The North Vietnamese village of Tong Thouy is so remote that its needs are often unmet by government officials who are hours away in Hanoi or Ho Chi Minh City. That may all change soon, though, thanks to the work of an English professor from Southwestern University.

Elisabeth Piedmont-Marton first visited the village, which is located just 30 miles from China, on a 2007 trip to Vietnam. As a result of that trip, she also met Phil Deering, a former early childhood educator from Minneapolis who shares her passion for doing something to help the people in Vietnam.

The two have spent the past two years raising funds to build a new elementary school in Tong Thouy. The former school there in another location was wiped out by a landslide and children are currently attending school in a temporary structure with a dirt floor and thatched roof. Piedmont-Marton and Deering plan to replace this with a permanent, two-room cinder block structure.

To date, the two have raised $23,000 for the project, mostly from small donations from friends and a few fundraisers. “We need to start construction soon because the inflation rate in Vietnam is 15 percent,” Piedmont-Marton said. “The longer we wait, the more money we will have to raise.”

Piedmont-Marton is returning to North Vietnam in July to help secure approvals for the school. She and Deering hope to return in November to start construction. The two are channeling the money they have raised through a Houston-based non-profit organization called Sunflower Mission that is dedicated to improvement projects in Vietnam.

Getting to Tong Thouy involves a 27-hour plane trip (Austin to Los Angeles to Hong Kong to Hanoi), followed by a 6 ½ hour drive or an overnight train trip.
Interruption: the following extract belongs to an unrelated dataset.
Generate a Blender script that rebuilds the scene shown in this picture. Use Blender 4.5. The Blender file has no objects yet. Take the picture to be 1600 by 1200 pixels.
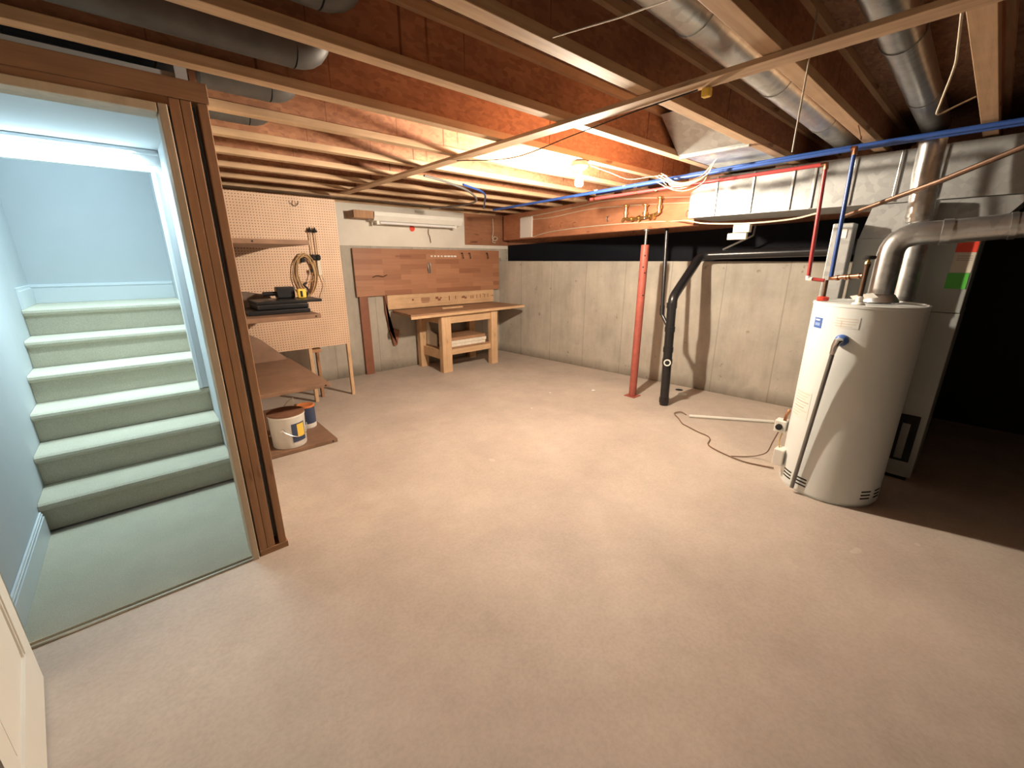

Piedmont-Marton plans to post updates about her upcoming trip on a blog that can found at www.brightenthecorner.blogspot.com.

While she is in Vietnam this summer, Piedmont-Marton will also be doing research for a book on contemporary North Vietnam, which she hopes to write in the next year. She received money to fund her trip from Southwestern’s Competitive Faculty Development Program.

“Over the past several years I have become more interested in the Vietnamese perspectives and stories about the American war and its aftermath,” Piedmont-Marton said.

Piedmont-Marton is particularly interested in the lives of the ethnic minorities who live in the northern highlands of Vietnam. The people who live in Tong Thouy are members of such ethnic minorities, either the Hmong or the Phula. Although they have their own native languages, they are taught Vietnamese in their schools.

Piedmont-Marton said she first became interested in Vietnam when she was doing her doctoral thesis, which focused on the role of poetry in telling war stories.

“The Vietnam War was really the backdrop for my childhood and adolescence, but it was too soon to study it when I was in college, and too late to watch it,” she said. “When the first waves of films about the Vietnam War came out beginning around 1979, I knew I needed to know more about it.”

Piedmont-Marton teaches a class at Southwestern on American Literature and the Vietnam War. She said her work on the school project has enabled her to bring new perspectives to this class, as well as a Capstone seminar she teaches on War in American Literature.

She credits her participation in Southwestern’s Paideia program with motivating her to become involved with building the school in Vietnam.

“My involvement with the Paideia program has made me think more intentionally about what responsibilities you have when you have this kind of education,” she said. “I probably would have let this opportunity pass me by if I hadn’t been thinking this way.”

Once the school is built, Piedmont-Marton said she and Deering would like to continue to support it by raising funds to supplement teacher salaries and start a lunch program. She said the school is so remote that its four teachers have to stay there during the week. They live in one room with three beds and have no water or electricity. Families have to arrange with local farmers to provide lunch for their children so they don’t have to walk home at lunch.